Question de Monsieur Roger B. à Genève : « J’ai lu dans un journal récemment, la réponse d’un avocat à une question posée par un lecteur qui lui demandait s’il était possible que sa régie lui facture Fr. 150.– car il ne s’était pas présenté à l’état des lieux de sortie. Selon cet avocat, cela semblerait possible. Je trouve cela injustifié. »

Nous avons également lu cette chronique dans un journal régional et partageons l’avis de notre lecteur : rien ne justifie qu’un propriétaire facture Fr. 150.– au locataire qui ne se présente pas à l’état des lieux de sortie, et ce pour plusieurs raisons.

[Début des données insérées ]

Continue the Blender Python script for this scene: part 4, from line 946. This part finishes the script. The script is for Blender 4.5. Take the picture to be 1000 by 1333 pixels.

D’une part, le coût correspondant à l’activité déployée par la régie en faveur du bailleur est déjà compris dans le loyer payé par le locataire : en effet, celui-ci sert à rémunérer le bailleur pour la cession de l’usage de l’appartement et est censé couvrir tous les frais encourus par celui-ci, tout en lui permettant d’obtenir un rendement équitable des fonds propres qu’il a investis.

Parmi les frais encourus par le propriétaire, figurent les charges financières (intérêts hypothèques) ainsi que les charges courantes et les charges d’entretien.

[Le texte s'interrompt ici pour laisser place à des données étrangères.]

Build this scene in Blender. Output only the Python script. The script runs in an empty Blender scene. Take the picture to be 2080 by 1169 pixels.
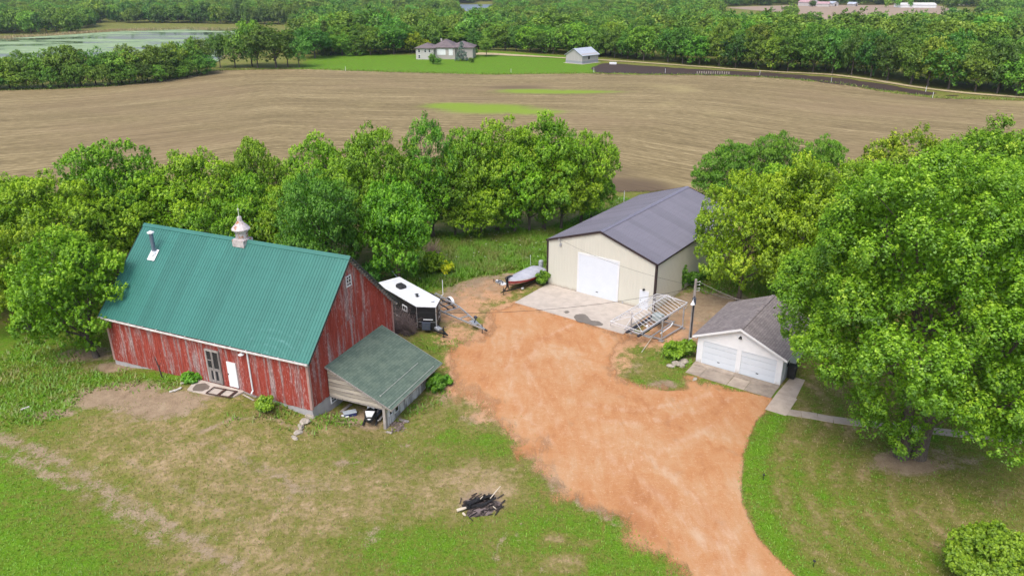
import bpy, math, random
import numpy as np
from math import radians, sin, cos, pi
sc = bpy.context.scene
COL = sc.collection
random.seed(7)
RNG = np.random.default_rng(11)

# ---------------------------------------------------------------- camera
FPX, PITCH, CAMH = 1513.67, radians(22.617), 27.738
CX, CY = 1040.0, 584.5
_c, _s = cos(PITCH), sin(PITCH)
cam = bpy.data.cameras.new('camera')
cam.sensor_width = 36; cam.lens = FPX/2080*36; cam.clip_end = 6000; cam.clip_start = .5
camo = bpy.data.objects.new('camera', cam); COL.objects.link(camo)
camo.location = (0, 0, CAMH); camo.rotation_euler = (pi/2-PITCH, 0, 0)
sc.camera = camo

# ---------------------------------------------------------------- terrain
def smooth(e0, e1, x):
    t = np.clip((x-e0)/(e1-e0), 0, 1); return t*t*(3-2*t)

def flat(px, py, z=0.0):
    """ground point seen at a photo pixel, on the level z"""
    u = (px-CX)/FPX; v = (CY-py)/FPX
    d = (u, _c+v*_s, -_s+v*_c); t = (z-CAMH)/d[2]
    return (d[0]*t, d[1]*t)

def poly_sdf(P, X, Y):
    P = np.asarray(P, float); n = len(P)
    d = np.full(X.shape, 1e18); inside = np.zeros(X.shape, bool)
    for i in range(n):
        ax, ay = P[i]; bx, by = P[(i+1) % n]
        ex, ey = bx-ax, by-ay
        t = np.clip(((X-ax)*ex+(Y-ay)*ey)/(ex*ex+ey*ey+1e-12), 0, 1)
        d = np.minimum(d, (X-ax-t*ex)**2+(Y-ay-t*ey)**2)
        c = ((ay > Y) != (by > Y))
        with np.errstate(divide='ignore', invalid='ignore'):
            xi = (bx-ax)*(Y-ay)/(by-ay if by != ay else 1e-12)+ax
        inside ^= c & (X < xi)
    d = np.sqrt(d); return np.where(inside, -d, d)

def line_dist(P, X, Y):
    d = np.full(X.shape, 1e18)
    for (ax, ay), (bx, by) in zip(P[:-1], P[1:]):
        ex, ey = bx-ax, by-ay
        t = np.clip(((X-ax)*ex+(Y-ay)*ey)/(ex*ex+ey*ey+1e-12), 0, 1)
        d = np.minimum(d, (X-ax-t*ex)**2+(Y-ay-t*ey)**2)
    return np.sqrt(d)

def vnoise(X, Y, s, seed=0):
    """smooth value noise, 0..1"""
    x = X/s+seed*17.31; y = Y/s-seed*9.77
    xi = np.floor(x); yi = np.floor(y); fx = x-xi; fy = y-yi
    def h(a, b):
        k = np.sin(a*127.1+b*311.7+seed*3.1)*43758.5453; return k-np.floor(k)
    fx = fx*fx*(3-2*fx); fy = fy*fy*(3-2*fy)
    return (h(xi, yi)*(1-fx)+h(xi+1, yi)*fx)*(1-fy)+(h(xi, yi+1)*(1-fx)+h(xi+1, yi+1)*fx)*fy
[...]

Parmi les charges courantes, figurent précisément les honoraires de gérance versés par le bailleur aux régies pour leur travail.

Ces honoraires font donc partie du loyer et n’ont pas à être supportés séparément par le locataire.

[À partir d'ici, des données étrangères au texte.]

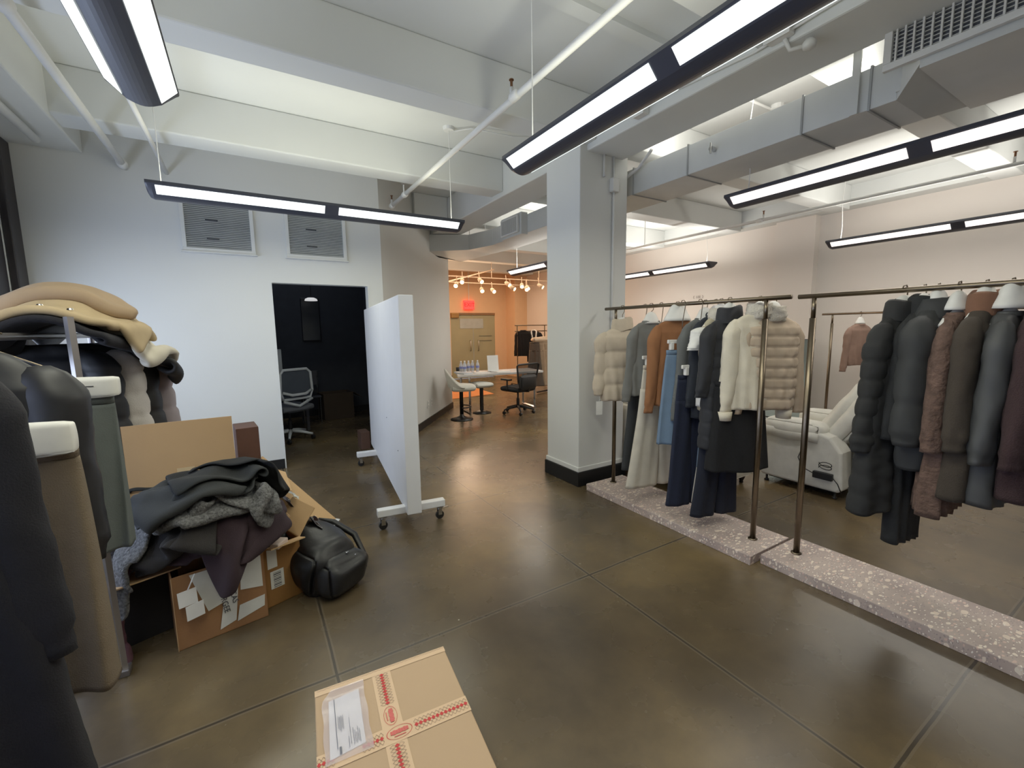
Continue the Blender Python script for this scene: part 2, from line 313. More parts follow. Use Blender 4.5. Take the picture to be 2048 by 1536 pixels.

Ainsi se déplacer pour un état des lieux de sortie fait partie du travail ordinaire des régies et ne constitue pas des frais supplémentaires.

Certaines régies prétendent que si le locataire est absent à l’état des lieux de sortie qui avait été fixé, elle doit absolument en faire un autre voire mandater un huissier judiciaire pour que celui-ci fasse un constat.

Rien de cela n’est nécessaire ou prévu par la loi : celle-ci prévoit uniquement qu’à la fin du bail, lors de la restitution de la chose louée, « le bailleur doit vérifier l’état de la chose et aviser immédiatement le locataire des défauts dont celui-ci répond » (article 267a al. 1 du code des obligations).

C’est donc l’avis des défauts qui est important mais non pas la présence du locataire à l’état des lieux de sortie.

Celui-ci peut être fait unilatéralement par le bailleur du moment qu’il fait parvenir dans les jours suivants l’avis des défauts prévu par la loi au locataire.

En effet, celle-ci prévoit que si le bailleur néglige d’aviser le locataire des défauts dont il répond, celui-ci est déchargé de toute responsabilité. Selon la jurisprudence, cet avis des défauts doit être donné dans les 2-3 jours ouvrables suivant la restitution des clés.

Il n’est dès lors pas nécessaire que le locataire soit présent à l’état des lieux de sortie pour qu’un bailleur puisse faire valoir ses droits en cas de dégâts.

À cet égard, il convient également de rappeler qu’il appartient au bailleur de prouver que la chose est affectée d’un défaut excédant l’usure normale et que le défaut n’existait pas à l’entrée du locataire ; le locataire ne doit jamais verser une indemnité correspondant à la remise à neuf des installations qu’il a endommagées puisque le bailleur doit en tous les cas tenir compte de leur degré de vétusté et de leur durée de vie (à cet égard, on se rapportera à la tabelle d’amortissement commune aux associations de bailleurs et de locataires publiée sur le cite de l’ASLOCA (asloca.ch/informations-pratiques).

Si le bailleur souhaite avoir un témoin de l’état de l’appartement lors de la restitution des clés, il peut, en l’absence du locataire, faire appel au concierge ou à n’importe quelle autre personne ; le recours à un huissier judiciaire n’est pas nécessaire puisque son constat (payant) n’a pas plus de valeur probante que n’importe quel autre témoignage (gratuit).